Everyone knows that making a living at art is difficult. Not everyone realizes that success in an art career requires a level of numeracy such that if you had it at the beginning of your art career, you would have looked over the numbers and gone into another line of work. But making the art market less free isn't the right solution to the problem. That's just going to turn around and bite us.



Walter Darby Bannard

December 23, 2011, 10:57 AM

I am quite familiar with the problem but I had never heard the French phrase. That should have been explained up front.

This iniquitous notion rears its ugly head with some regularity. I recall that it got a lot of attention back in the '60s. Fortunately it is such a clear type specimen of unintended consequences that any reasonable person can see what a bad idea it is, and it never got anywhere legislatively. I recall writing a letter or two about it, and I believe we discussed it at some length on the old Artblog.

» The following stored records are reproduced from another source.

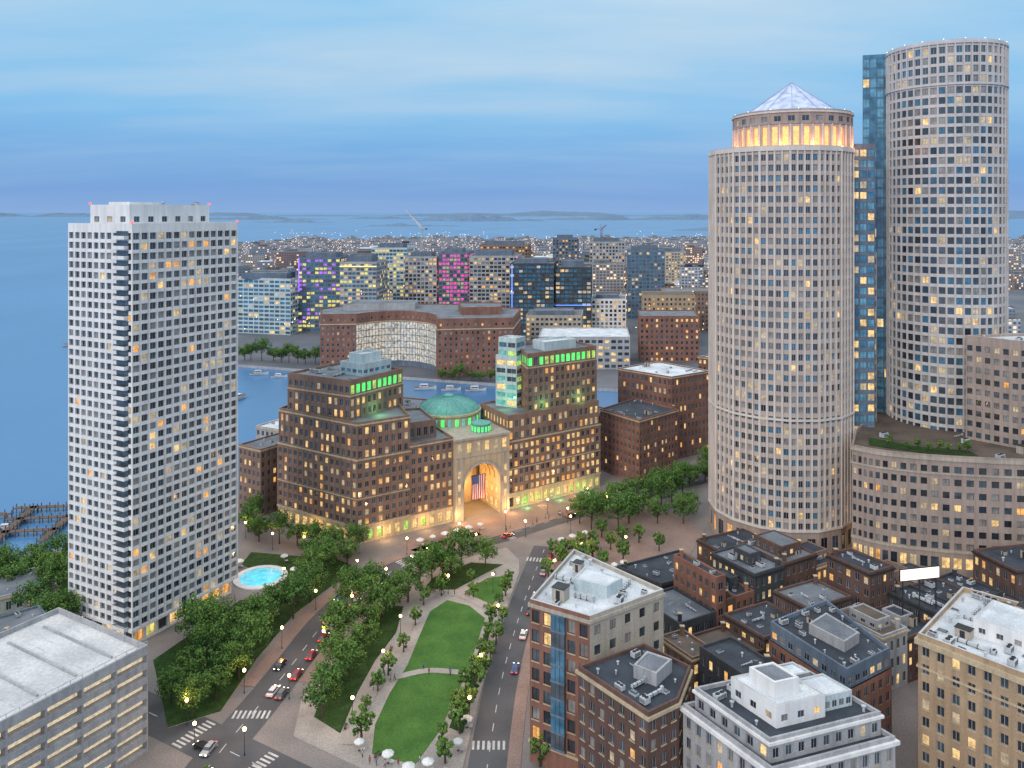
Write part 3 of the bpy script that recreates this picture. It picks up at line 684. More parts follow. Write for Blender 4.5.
g3=S(bay=2.7,fl=3.5,wf=.5,hf=.6,rec=.3,lit=.1,sill=1)
B.block(F3,0,26.5,'grey_stone',g3,'dark_roof',parapet=.8);B.band(F3,25.9,.7,.5,'white_concrete')
F3b=FP(.06,.97,.10,.94);B.block(F3b,26.5,30,'grey_stone',S(bay=2.7,fl=3.3,wf=.5,hf=.6,lit=.15,rec=.25),'dark_roof',parapet=.7);B.band(F3b,29.6,.5,.35,'white_concrete')
pa=FP(.22,.62,.24,.74);pb_=FP(.66,.9,.3,.6);pc_=FP(.3,.5,.36,.64);pd_=FP(.64,.86,.68,.88)
B.block(pa,30,33.6,'white_concrete',S(bay=3,fl=3.4,wf=.4,hf=.4,lit=.1,rec=.15),'white_roof',part='plant_room',parapet=.35)
B.block(pb_,30,32.6,'pale_panel',S(bay=1.5,fl=2.4,wf=.7,hf=.6,lit=0,rec=.12),'white_roof',part='plant_room',parapet=.2);B.block(pc_,33.6,36.2,'white_concrete',None,'grey_roof',part='plant_room',parapet=.2);B.block(pd_,30,32.2,'grey_stone',None,'white_roof',part='plant_room',parapet=.2)
B.units(F3b,30,34,.5,1.0,avoid=[pa,pb_,pd_]);B.units(pa,33.6,5,.4,.7,avoid=[pc_]);B.finish()
B=Bld('tan_brick_building','tan brick building with lit windows and white cluttered roof','building',(104,172))
F4=[(85.8,169),(99.4,153.5),(126,173),(107,190)]
B.block(F4,0,30,'tan_brick',S(bay=2.8,fl=3.4,wf=.5,hf=.56,rec=.3,lit=.22,pal='hotel',sill=1),'white_roof',parapet=1.1);B.band(F4,28.9,1.1,.6,'cream_stone');B.band(F4,24,.4,.3,'cream_stone')
p1=[(98,170),(105,163),(114,170),(107,178)];B.block(p1,30,33.5,'white_concrete',S(bay=3,fl=3.2,wf=.4,hf=.4,lit=0),'white_roof',part='plant_room',parapet=.3);B.units(F4,30,34,.6,1.2,avoid=[p1]);B.finish()
B=Bld('low_office_building','low brick office building with blue grey attic and dark roof','building',(74,185))
F5=[(61,190),(71,169.5),(84.5,178),(79,201)]
B.block(F5,0,18.5,'red_brick',S(bay=2.8,fl=3.4,wf=.6,hf=.6,lit=.3,pal='hotel'));B.block(offs(F5,-.3),18.5,22,'blue_grey_panel',S(bay=2.6,fl=3.3,wf=.6,hf=.5,rec=.1,lit=.3,pal='office'),'dark_roof')
p1=[(69,186),(74,178),(79,182),(75,191)];B.block(p1,22,24.2,'grey_stone',None,'grey_roof',part='penthouse',parapet=.2);B.units(F5,22,24,.5,1,avoid=[p1]);B.finish()
def low(lbl,pts,h,wall,roof,n,lit=.4,pal='hotel',name='low_brick_building',fl=3.4,nind=60,group=None):
    cx=sum(p[0] for p in pts)/len(pts);cy=sum(p[1] for p in pts)/len(pts)
    B=Bld(name,lbl,'building',(cx,cy),nind=nind,group=group)
    B.block(pts,0,h,wall,S(bay=2.6,fl=fl,wf=.5,hf=.56,lit=lit,pal=pal,rec=.25),roof,parapet=.6)
    if R.random()<.5 or nind>50: B.band(pts,h-.5,.5,.3,'cream_stone' if wall not in('charcoal','dark_brick') else 'dark_metal')
    if n: B.units(pts,h,n,.45,.95)
    if h<30 and n:
        q=offs(pts,-1.6);ch=MB();p=q[R.randrange(len(q))];ch.box(p[0]-cx-.5,p[0]-cx+.5,p[1]-cy-.4,p[1]-cy+.4,h,h+2.2,wall);ch.box(p[0]-cx-.6,p[0]-cx+.6,p[1]-cy-.5,p[1]-cy+.5,h+2.2,h+2.4,'cream_stone');B.mesh(ch,'chimney')
        if nind<20 and R.random()<.45:
            c0_=Vector((cx,cy));f_=R.uniform(.35,.6);k_=[tuple(c0_+(Vector(p_)-c0_)*f_) for p_ in pts];B.block(k_,h,h+R.uniform(2.2,3.6),R.choice((wall,'grey_stone','charcoal')),S(bay=2.4,fl=2.2,wf=.5,hf=.5,lit=.2,rec=.12),roof,part='penthouse',parapet=.25)
    B.finish();return B
ph1=[(136,236),(140,222),(170,228),(168,243)];rest1=[(33,252),(45,240),(64,250),(55,264)];rest2=[(62,268),(70,254),(88,262),(80,277)]
keep=[F1,F2,F3,F4,F5,ph1,rest1,rest2,PD,circ(100.5,300,28,12)]
region=[(34,238),(37,198),(46,180),(60,166),(72,162),(86,176),(104,194),(132,192),(150,206),(140,232),(116,252),(98,264),(66,252),(56,238)]
walls=['red_brick','dark_brick','brown_brick','dark_brick','charcoal','dark_brick','charcoal','grey_stone'];roofs=['dark_roof','dark_roof','dark_roof','dark_roof','grey_roof','brown_roof']
PK=Vector((60,150));v0=-10;row=0
nblk=0
while v0<125:
    dep=R.uniform(11,18);u0=-60+R.uniform(0,6);ra=R.uniform(-.10,.10);e1=Vector((math.cos(.535+ra),math.sin(.535+ra)));e2=Vector((-math.sin(.535),math.cos(.535)))
    while u0<110:
        wd=R.uniform(6.5,17)
        for tr_ in (1,.72,.5):
            w2=wd*tr_;d2=dep*R.choice((1,1,.85))
            q=[tuple(PK+e1*x+e2*y) for x,y in((u0,v0),(u0+w2-.15,v0),(u0+w2-.15,v0+d2-.4),(u0,v0+d2-.4))]
            c_=tuple(PK+e1*(u0+w2/2)+e2*(v0+d2/2))
            ok=all(inside(p,region) for p in q+[c_])
            if ok:
                samp=[tuple(PK+e1*(u0+w2*s_)+e2*(v0+d2*t_)) for s_ in(0,.5,1) for t_ in(0,.33,.66,1)]
                ok=not any(inside(p,offs(k_,.8)) for k_ in keep for p in samp) and not any(inside(p,q) for k_ in keep for p in k_)
            if ok:
                h=R.choice((9,11,12.5,14,16,18,21))+R.uniform(-.6,.6);wl=R.choice(walls);low(f'narrow {wl.replace("_"," ")} block with flat cluttered roof in dense quarter',q,h,wl,R.choice(roofs),R.randint(4,9),lit=R.choice((.08,.15,.3,.4)),nind=16,group='dense quarter of low blocks');nblk+=1;break
        u0+=w2 if ok else 3
    row+=1;v0+=dep+(3.5 if row%2==0 else 0)+1.2
print('packed blocks',nblk)
low('low restaurant pavilion with dark roof and lit front',rest1,8,'charcoal','dark_roof',10,lit=.9,pal='shop')
low('low glass fronted restaurant with lit rooms',rest2,10,'dark_brick','dark_roof',10,lit=.9,pal='shop')
low('brick block near curved podium with lit upper floor',ph1,20,'dark_brick','dark_roof',12,lit=.35)
e=thing('illuminated_panel','glowing white panel standing above brick roofs','sign',(108,212,20.6),.2);mb=MB();mb.box(-6,6,-.15,.15,2,5.2,'dark_metal');mb.box(-5.8,5.8,-.17,-.151,2.2,5.0,'panel_glow');ob('panel',mb.mesh('panel'),e)
mb=MB();mb.box(-.15,.15,0,.12,-20.6,2,'dark_metal');sm=mb.mesh('support')
for x in(-5,0,5): ob('support',sm,e,(x,0,0))
low('brick waterside block with pale roof',[(-110,322),(-99,315),(-88,331),(-98,340)],26,'brown_brick','grey_roof',5,lit=.15)
low('small pale waterside building behind hotel',[(-112,350),(-98,343),(-90,356),(-104,364)],26,'grey_stone','white_roof',4,lit=.15)
low('red brick warehouse with white roof and tall windows',[(54,408),(77,386),(99,401),(78,426)],40,'red_brick','white_roof',12,lit=.12,fl=4.2)
low('dark brick low warehouse near tree lined street',[(41,372),(56,351.5),(77,371),(60,393)],28,'red_brick','dark_roof',14,lit=.15)
low('brick building with pale roof beyond warehouse',[(100,430),(120,415),(150,425),(135,450)],42,'red_brick','white_roof',6,lit=.15)
low('low quayside block beside the channel',[(20,392),(36,380),(50,396),(34,408)],22,'brown_brick','grey_roof',6,lit=.2)
low('low quayside block with pale roof beside channel',[(-60,350),(-36,342),(-30,362),(-56,372)],34,'brown_brick','grey_roof',6,lit=.2)
low('low shore house with grey roof',[(-166,250),(-154,237),(-140,246),(-150,260)],5,'grey_stone','grey_roof',4,lit=.4)
low('small blue grey plant house beside garage',[(-143,216),(-132,207),(-123,215),(-133,225)],9,'blue_grey_panel','grey_roof',5,lit=.3)
# ------------------------------------------------------------ across the channel
B=Bld('courthouse','red brick courthouse with curved glowing glass wall facing water','courthouse',(-75,610),nind=0)
CH=[(-153,640),(-145,604),(-118,606),(-110,616),(-99,623),(-87,625),(-75,621),(-64,612),(-57,600),(-54,578),(1,585),(7,640),(-28,670),(-130,680)]
cg=S(bay=2.4,fl=4.4,wf=.93,hf=.93,rec=.2,lit=1,pal='pale',frame='blue_grey_panel',mull=0,wall='blue_grey_panel',base=4)
cb=S(bay=4.0,fl=4.2,wf=.4,hf=.5,rec=.3,lit=.08,pal='office')
B.block(CH,0,35,'red_brick',cb,None,{2:cg,3:cg,4:cg,5:cg,6:cg,7:cg});B.block(CH,35,42,'red_brick',S(bay=5,fl=7,wf=.3,hf=.3,lit=.05),'grey_roof');B.band(CH,34.6,.8,.4,'cream_stone')
B.block([(-38,605),(-8,610),(-8,640),(-43,640)],42,47,'red_brick',None,'grey_roof',part='penthouse');B.block([(-133,630),(-78,640),(-78,665),(-128,665)],42,46,'grey_stone',None,'grey_roof',part='penthouse');B.finish()
def far(name,lbl,x0,x1,y,z,wall,st,d=40,roof='grey_roof',skew=0,cap=None,glowm=None):
    pts=[(x0,y+skew),(x1,y),(x1+5,y+d),(x0+5,y+d)]
    B=Bld(name,lbl,'building',((x0+x1)/2,y+d/2),nind=0);B.block(pts,0,z,wall,st,roof);
    if cap: B.block([(x0+6,y+8),(x1-6,y+8),(x1-4,y+d-8),(x0+8,y+d-8)],z,z+cap,'blue_grey_panel',None,'grey_roof',part='penthouse')
    if glowm:
        for g in glowm:
            mb=MB()
            if g[0]=='v':
                x=g[1];mb.box(x-.4-B.c.x,x+.4-B.c.x,y-.7-B.c.y,y-.1-B.c.y,g[2],g[3],g[4])
            else: mb.box(x0-.3-B.c.x,x1+.3-B.c.x,y-.7-B.c.y+0,y-.1-B.c.y,g[1],g[1]+.6,g[2])
            B.mesh(mb,'light_strip')
    B.finish()
fo=lambda **k:S(**{**dict(bay=4,fl=4.0,wf=.85,hf=.62,rec=.2,lit=.18,pal='glass',mull=0,frame='blue_grey_panel'),**k})
far('glass_office_block','low blue glass office block on the harbour edge',-272,-216,780,54,'pale_panel',fo(bay=6,hf=.6,lit=.2),roof='grey_roof',cap=5,skew=14)
far('glass_office_block','glass office block with purple and yellow lit floors',-214,-172,800,74,'blue_grey_panel',fo(pal='purple',lit=.45),cap=4,glowm=[('v',-213,40,74,'purple_glow')])
far('glass_office_block','glass office block with warm lit open floors',-170,-134,790,70,'grey_stone',fo(pal='yellow',lit=.3),cap=6,glowm=[('h',66,'yellow_glow')])
far('office_block','office block with yellow lit storeys',-158,-118,900,79,'pale_panel',fo(pal='yellow',lit=.5,bay=4),cap=4)
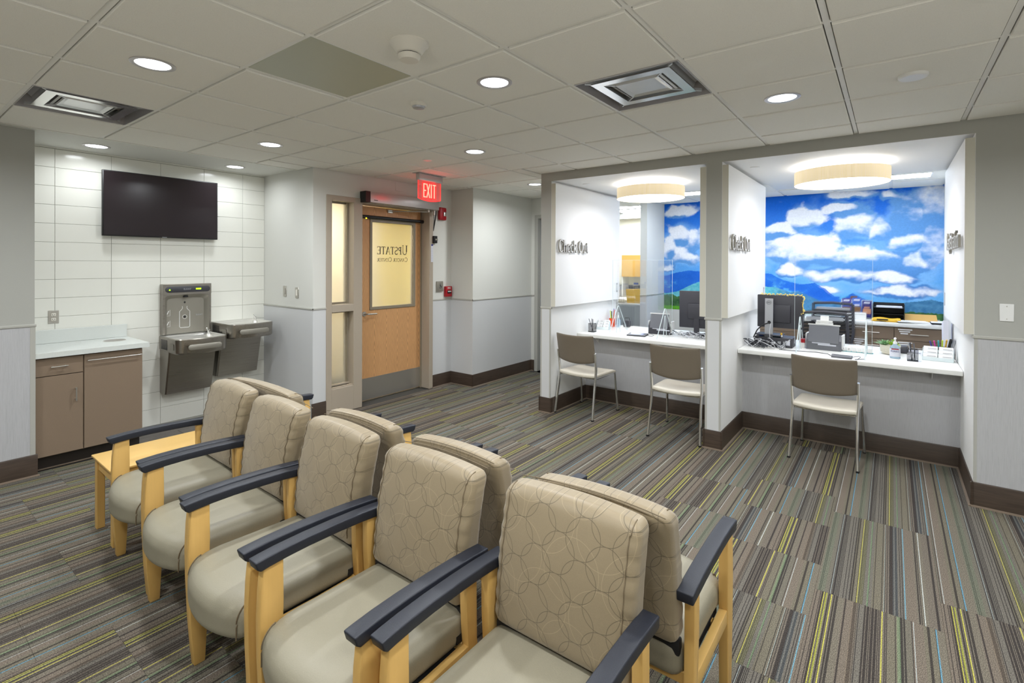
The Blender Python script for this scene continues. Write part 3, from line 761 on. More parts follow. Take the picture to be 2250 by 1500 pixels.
def drum(y, label):
    t = thing('drum_light', label, 'ceiling lamp', (5.40, y, 2.548), group='drum ceiling lights')
    MB().lathe([(.27, 0), (.27, -.008), (.25, -.012)], n=48).build('canopy', 'white_plastic', t)
    R = .366
    MB().loft([[(r*math.cos(a*PI/48), r*math.sin(a*PI/48), z) for a in range(96)] for r, z in ((R, -.055), (R, -.172), (R-.004, -.172), (R-.004, -.055))], False, False).build('shade', 'shade', t)
    MB().lathe([(R-.004, -.166), (R-.02, -.171), (R-.05, -.173)], n=64).build('diffuser', 'glow_drum', t)
    MB().lathe([(R-.06, -.058), (R-.06, -.062)], n=48).build('upper_diffuser', 'glow_soft', t)
    MB().lathe([(R-.012, -.150), (R-.012, -.146)], n=48).build('glow_blocker', 'white_plastic', t)  # unseen plate added inside the drum to block the diffuser's upward light
    for a in range(3):
        an = a*2*PI/3+2.9; MB().tube([((R-.08)*math.cos(an), (R-.08)*math.sin(an), 0), ((R-.08)*math.cos(an), (R-.08)*math.sin(an), -.06)], .004, 6).build('stem', 'chrome', t)
drum(2.155, 'round drum ceiling lamp over the left check out counter')
drum(.37, 'round drum ceiling lamp over the right check out counter')
def panel_light(x, y, label, hx=.15, hy=.59, z=2.65):
    t = thing('panel_light', label, 'ceiling light', (x, y, z), group='office panel lights')
    MB().box(-hx-.012, -hy-.012, -.012, hx+.012, hy+.012, .01).build('frame', 'white_plastic', t, 0)
    MB().box(-hx, -hy, -.0135, hx, hy, -.012).build('diffuser', 'glow_panel', t, 0)
panel_light(7.15, .25, 'long office light panel behind the right drum lamp')
panel_light(7.15, 2.02, 'long office light panel behind the left drum lamp')
panel_light(9.4, 4.3, 'light panel in the far office', .3, .5, 2.80)
panel_light(10.2, 4.3, 'added fill light panel near the end wall of the far office', .3, .5, 2.80)  # added to brighten the far office
panel_light(7.15, 4.2, 'added fill light panel over the office beside the corridor wall')  # unseen panel, added for more light in the office

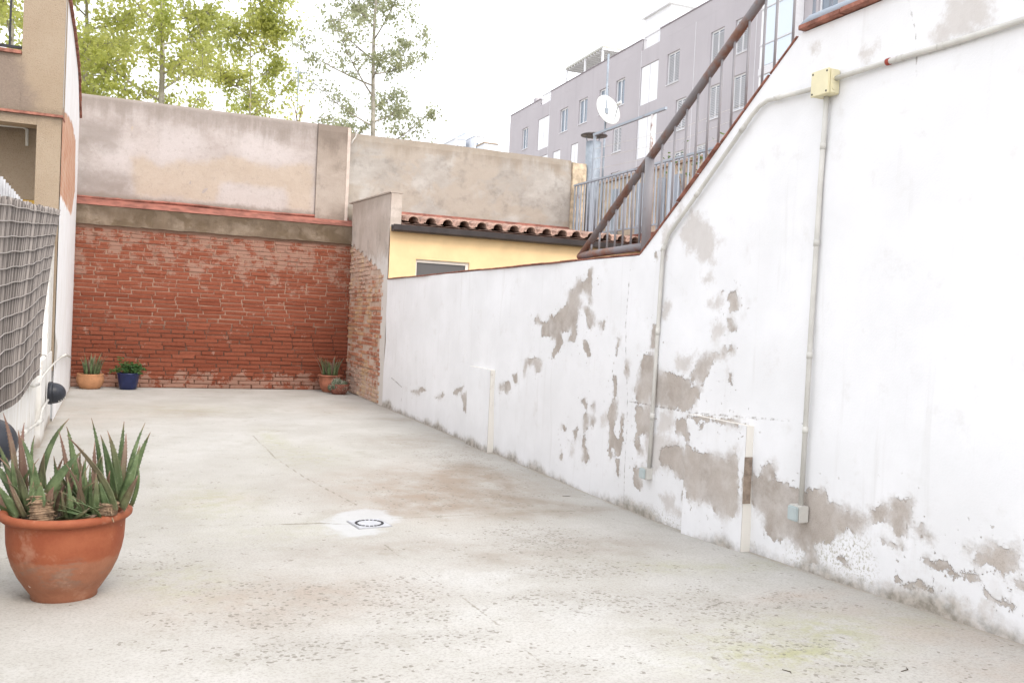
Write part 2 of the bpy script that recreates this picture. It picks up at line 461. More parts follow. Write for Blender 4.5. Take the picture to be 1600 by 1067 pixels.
M_PEEL = mat_peeling()
M_FLOOR = mat_floor()
M_WHITE = plain('limewash', (0.80, 0.80, 0.79), 0.9, 0.05, 5, 0.3)
M_END_SHADE = N('shaded_pier_end', 0.9, 0.2)  # yellowish shade of the pier ends put into the colour, plus worn blotches
M_END_SHADE.color(M_END_SHADE.mix(M_END_SHADE.math('MULTIPLY', M_END_SHADE.step(M_END_SHADE.noise(14, 5, 0.7), 0.58, 0.68), 0.6), (0.78, 0.745, 0.68), (0.55, 0.49, 0.42)))
M_END_SHADE = M_END_SHADE.m
M_SAND = plain('bare_render', (0.31, 0.245, 0.195), 0.95, 0.25, 30, 0.5)
M_TILE = plain('terracotta_coping', (0.29, 0.125, 0.09), 0.85, 0.4, 14, 0.4)
M_RED = plain('red_sealing_paint', (0.255, 0.10, 0.073), 0.8, 0.35, 5, 0.3)
M_BAND = mat_render('mossy_concrete', (0.20, 0.150, 0.105), (0.315, 0.25, 0.19), (0.09, 0.064, 0.043), 2.47, 2.29, (0.145, 0.105, 0.064), 0.3, 3.0)
M_PINK = mat_render('pinkish_render', (0.36, 0.315, 0.29), (0.475, 0.425, 0.405), (0.235, 0.19, 0.155), 4.02, 2.68, (0.44, 0.36, 0.285))
M_GREY = mat_render('grey_render', (0.37, 0.342, 0.308), (0.49, 0.465, 0.43), (0.27, 0.225, 0.175), 3.98, 2.85, (0.40, 0.35, 0.295), 0.4)
M_PIL = mat_render('pilaster_render', (0.33, 0.275, 0.23), (0.41, 0.35, 0.30), (0.17, 0.135, 0.11), 3.85, 2.66)
M_GABLE = mat_render('gable_plaster', (0.50, 0.43, 0.375), (0.60, 0.53, 0.475), (0.36, 0.30, 0.25), 2.8, 1.6, (0.45, 0.385, 0.33), 0.2)
M_BRICK = mat_brick('old_red_brick', (0.19, 0.052, 0.028), (0.245, 0.076, 0.043), (0.36, 0.25, 0.195))
M_BRICK2 = mat_brick('crumbling_orange_brick', (0.34, 0.125, 0.075), (0.50, 0.235, 0.14), (0.60, 0.47, 0.385), True)
n = N('brick_mortar', 0.95, 0.1)
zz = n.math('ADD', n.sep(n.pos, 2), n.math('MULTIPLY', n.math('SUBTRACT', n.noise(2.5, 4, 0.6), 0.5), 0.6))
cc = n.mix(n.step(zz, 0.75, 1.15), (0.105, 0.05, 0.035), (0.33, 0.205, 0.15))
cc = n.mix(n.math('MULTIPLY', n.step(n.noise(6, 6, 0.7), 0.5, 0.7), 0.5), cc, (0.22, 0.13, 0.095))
n.color(cc); n.bump(n.noise(60, 5, 0.7), 0.8, 0.01)
M_MORT = n.m
n = N('return_mortar', 0.95, 0.1)
cc = n.mix(n.step(n.noise(5, 6, 0.7), 0.35, 0.65), (0.62, 0.50, 0.42), (0.50, 0.36, 0.27))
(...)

As I recall the advocates usually point to the sale of art that has become very expensive, as in your example, because that's where the notion of "fairness" winds its way into the liberal conscience. They never bring up the far more common circumstance of art that sells for less than original cost, where the logic of the thing would dictate that the artist give the seller a refund.



December 24, 2011, 11:17 AM

More on the controversy from the Guardian.

David Hockney and Gillian Ayres are among those who have said the levy does "little or nothing" for the "vast majority" of British artists, but envelops the art market in red tape, and discourages art dealers from buying works of emerging artists and those who have not achieved "celebrity" status. ...

[Chairman of the British Art Market Federation Anthony] Browne said recent research showed only three out of 100 artists benefited, with the biggest beneficiaries "those lucky enough to be descended from a very famous artist."

The losers would be "the antiquarian bookshop selling a low-value print, or small antique shop selling a £1,500 picture by a minor deceased 20th century artist", who would be "completely enveloped in red tape."


Walter Darby Bannard

December 24, 2011, 2:39 PM

So they are actually considering remunerating descendants! I never heard of that, aside from your story above. In the past it involved just the living artist. What a nightmare!

Of course, knowing politicians, they may compromise and limit it to living artists, which should be enough of a mess to please those who seek to improve the world.